# Task objective
Return only the lines from the top of the material through the line marked by "baseboard('baseboard_closet', LP(DS1 +", unaltered.

# Raw data
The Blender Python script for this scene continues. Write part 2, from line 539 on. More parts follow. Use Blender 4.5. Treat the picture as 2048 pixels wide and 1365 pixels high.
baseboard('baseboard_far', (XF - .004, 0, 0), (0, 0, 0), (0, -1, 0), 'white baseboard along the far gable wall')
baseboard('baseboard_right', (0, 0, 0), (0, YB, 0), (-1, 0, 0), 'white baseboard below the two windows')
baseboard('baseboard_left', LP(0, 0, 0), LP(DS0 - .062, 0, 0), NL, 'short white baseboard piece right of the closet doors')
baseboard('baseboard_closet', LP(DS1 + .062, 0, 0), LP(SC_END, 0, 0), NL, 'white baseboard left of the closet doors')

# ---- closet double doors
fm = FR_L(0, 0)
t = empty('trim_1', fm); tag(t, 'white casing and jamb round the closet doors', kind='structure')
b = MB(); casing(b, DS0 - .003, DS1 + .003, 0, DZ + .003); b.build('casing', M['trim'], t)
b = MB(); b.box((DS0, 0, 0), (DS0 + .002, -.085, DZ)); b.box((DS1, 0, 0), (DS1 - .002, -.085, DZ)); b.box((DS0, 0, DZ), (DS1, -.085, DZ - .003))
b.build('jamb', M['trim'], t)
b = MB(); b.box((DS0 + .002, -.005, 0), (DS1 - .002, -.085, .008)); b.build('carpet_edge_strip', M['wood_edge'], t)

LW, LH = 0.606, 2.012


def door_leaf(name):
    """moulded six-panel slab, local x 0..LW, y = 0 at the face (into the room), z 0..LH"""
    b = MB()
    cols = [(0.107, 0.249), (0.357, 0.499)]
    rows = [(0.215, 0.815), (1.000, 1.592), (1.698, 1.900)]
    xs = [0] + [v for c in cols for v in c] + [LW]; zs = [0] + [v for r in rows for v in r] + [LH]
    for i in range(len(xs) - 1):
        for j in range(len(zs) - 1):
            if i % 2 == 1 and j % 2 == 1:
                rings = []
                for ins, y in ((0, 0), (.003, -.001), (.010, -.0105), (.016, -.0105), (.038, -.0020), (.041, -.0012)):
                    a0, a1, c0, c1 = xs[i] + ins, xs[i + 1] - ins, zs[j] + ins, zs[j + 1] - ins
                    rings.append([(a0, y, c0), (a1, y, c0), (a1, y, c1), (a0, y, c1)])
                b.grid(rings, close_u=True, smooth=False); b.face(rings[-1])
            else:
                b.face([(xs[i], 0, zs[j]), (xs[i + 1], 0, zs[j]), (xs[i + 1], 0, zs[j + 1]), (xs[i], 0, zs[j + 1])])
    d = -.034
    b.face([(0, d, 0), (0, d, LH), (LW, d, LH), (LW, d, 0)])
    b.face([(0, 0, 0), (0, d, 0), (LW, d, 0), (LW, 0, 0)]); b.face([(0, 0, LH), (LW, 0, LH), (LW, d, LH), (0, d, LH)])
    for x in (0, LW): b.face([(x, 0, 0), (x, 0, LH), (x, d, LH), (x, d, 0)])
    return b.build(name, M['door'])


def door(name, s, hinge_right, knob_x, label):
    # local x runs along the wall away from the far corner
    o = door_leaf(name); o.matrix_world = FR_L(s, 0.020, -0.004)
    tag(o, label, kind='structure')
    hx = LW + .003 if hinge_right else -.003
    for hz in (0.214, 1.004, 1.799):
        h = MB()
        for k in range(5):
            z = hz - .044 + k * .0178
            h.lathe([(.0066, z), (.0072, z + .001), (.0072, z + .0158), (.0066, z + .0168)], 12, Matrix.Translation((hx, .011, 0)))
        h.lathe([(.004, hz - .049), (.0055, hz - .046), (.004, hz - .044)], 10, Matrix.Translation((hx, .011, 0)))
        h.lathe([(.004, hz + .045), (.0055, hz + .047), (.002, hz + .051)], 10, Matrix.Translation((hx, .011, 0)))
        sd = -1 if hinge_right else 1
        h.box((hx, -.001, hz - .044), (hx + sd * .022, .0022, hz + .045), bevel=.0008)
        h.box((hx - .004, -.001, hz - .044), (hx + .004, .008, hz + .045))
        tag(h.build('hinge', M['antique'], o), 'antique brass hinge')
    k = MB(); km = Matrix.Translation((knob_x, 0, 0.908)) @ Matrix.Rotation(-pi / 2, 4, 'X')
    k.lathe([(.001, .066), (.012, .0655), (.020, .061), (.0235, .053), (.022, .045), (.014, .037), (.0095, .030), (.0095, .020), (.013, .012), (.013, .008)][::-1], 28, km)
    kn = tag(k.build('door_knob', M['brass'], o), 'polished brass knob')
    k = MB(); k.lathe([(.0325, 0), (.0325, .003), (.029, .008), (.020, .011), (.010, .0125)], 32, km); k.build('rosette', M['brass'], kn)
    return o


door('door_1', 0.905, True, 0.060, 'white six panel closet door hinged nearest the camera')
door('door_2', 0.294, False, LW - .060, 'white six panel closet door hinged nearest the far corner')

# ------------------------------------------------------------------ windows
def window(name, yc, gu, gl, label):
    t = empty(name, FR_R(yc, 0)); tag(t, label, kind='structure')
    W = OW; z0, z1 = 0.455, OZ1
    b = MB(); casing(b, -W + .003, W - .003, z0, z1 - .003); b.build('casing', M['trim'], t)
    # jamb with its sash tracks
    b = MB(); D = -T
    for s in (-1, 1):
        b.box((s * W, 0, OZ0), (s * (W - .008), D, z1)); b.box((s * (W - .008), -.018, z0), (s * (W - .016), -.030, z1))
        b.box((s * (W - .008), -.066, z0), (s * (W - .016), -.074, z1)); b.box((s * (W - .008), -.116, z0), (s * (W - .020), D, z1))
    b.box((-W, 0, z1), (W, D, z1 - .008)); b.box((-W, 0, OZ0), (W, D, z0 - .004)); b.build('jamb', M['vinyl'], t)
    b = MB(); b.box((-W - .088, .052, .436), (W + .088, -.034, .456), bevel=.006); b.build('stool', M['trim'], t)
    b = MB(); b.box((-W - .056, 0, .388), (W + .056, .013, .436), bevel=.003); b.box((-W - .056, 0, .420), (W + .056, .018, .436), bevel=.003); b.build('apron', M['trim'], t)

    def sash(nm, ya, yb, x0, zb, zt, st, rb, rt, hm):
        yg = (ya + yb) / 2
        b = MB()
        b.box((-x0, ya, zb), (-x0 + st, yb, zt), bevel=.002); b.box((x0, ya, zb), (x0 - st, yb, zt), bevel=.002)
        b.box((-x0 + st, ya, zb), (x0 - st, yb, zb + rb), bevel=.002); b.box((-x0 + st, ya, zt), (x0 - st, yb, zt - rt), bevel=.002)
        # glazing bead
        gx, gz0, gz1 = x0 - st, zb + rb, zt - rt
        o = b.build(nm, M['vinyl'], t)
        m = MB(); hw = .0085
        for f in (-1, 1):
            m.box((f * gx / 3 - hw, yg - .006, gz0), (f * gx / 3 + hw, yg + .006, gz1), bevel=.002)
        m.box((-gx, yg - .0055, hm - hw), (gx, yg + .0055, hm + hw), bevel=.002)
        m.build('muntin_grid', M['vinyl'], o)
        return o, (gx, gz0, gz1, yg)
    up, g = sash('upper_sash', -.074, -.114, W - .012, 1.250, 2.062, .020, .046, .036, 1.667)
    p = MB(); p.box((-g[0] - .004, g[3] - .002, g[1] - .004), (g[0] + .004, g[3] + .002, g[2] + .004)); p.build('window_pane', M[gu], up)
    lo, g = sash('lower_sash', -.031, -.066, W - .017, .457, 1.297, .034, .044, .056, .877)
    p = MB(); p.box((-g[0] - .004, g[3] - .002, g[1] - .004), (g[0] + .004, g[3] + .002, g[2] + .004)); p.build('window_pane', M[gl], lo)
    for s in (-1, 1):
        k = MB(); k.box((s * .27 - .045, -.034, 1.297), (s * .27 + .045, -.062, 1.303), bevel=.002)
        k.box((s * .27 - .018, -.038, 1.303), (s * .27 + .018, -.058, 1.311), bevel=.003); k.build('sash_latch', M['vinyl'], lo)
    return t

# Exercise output
The Blender Python script for this scene continues. Write part 2, from line 539 on. More parts follow. Use Blender 4.5. Treat the picture as 2048 pixels wide and 1365 pixels high.
baseboard('baseboard_far', (XF - .004, 0, 0), (0, 0, 0), (0, -1, 0), 'white baseboard along the far gable wall')
baseboard('baseboard_right', (0, 0, 0), (0, YB, 0), (-1, 0, 0), 'white baseboard below the two windows')
baseboard('baseboard_left', LP(0, 0, 0), LP(DS0 - .062, 0, 0), NL, 'short white baseboard piece right of the closet doors')
baseboard('baseboard_closet', LP(DS1 + .062, 0, 0), LP(SC_END, 0, 0), NL, 'white baseboard left of the closet doors')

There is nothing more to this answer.